Measuring Lean Success
Schonberger's recent article may seem a little dry and his recommendations removed from most people's everyday work practices and measures. But Dr Schonberger has a long history of leadership in manufacturing practice and is linked strongly with the Shingo prize. His earlier work is summarized in World Class Manufacturing: The Lessons of Simplicity Applied, where he lays out 16 principles that are the true predictors of manufacturing success.
- Team up with the customer
- Use best practice information from customers / competitors
- Continual, rapid improvement in quality / speed / flexibility
- Frontliners involved in change and strategic planning
- Cut to the few best components, operations, suppliers
- Cut flow time, distance, startup, changeover times
- Operate close to customer's rate of use/demand
- Continually train everyone for the new roles
- Expand variety of rewards, recognition, and pay
- Continually reduce variation and mishaps
- Frontline teams own and record process data
- Control root causes to cut internal reporting
- Align performance measures with customer wants
- Improve present capacity before new equipment & automation
- Seek simple, flexible, low cost equipment in multiples
- Promote / market / sell every improvement
Together these comprise customer-focused, employee-driven, data-based management.
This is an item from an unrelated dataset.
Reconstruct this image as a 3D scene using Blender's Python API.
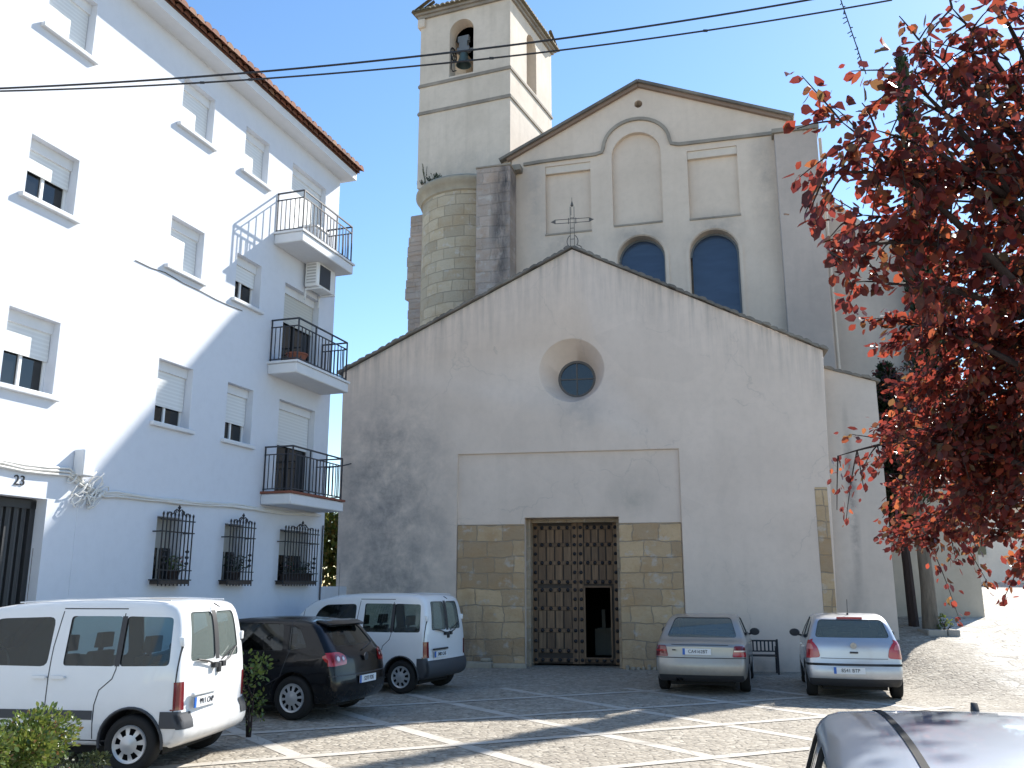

These concepts provide a framework for action. In his later book—World Class Manufacturing: The Next Decade: Building Power, Strength, and Value—he showed that successful implementation of these simple rules will drive the two robust measures of a company's power, strength and value: customer satisfaction and inventory turnover. His supply chain article reinforces these concepts. Both it and his two books are highly recommended and coincide with our teaching and consulting philosophies.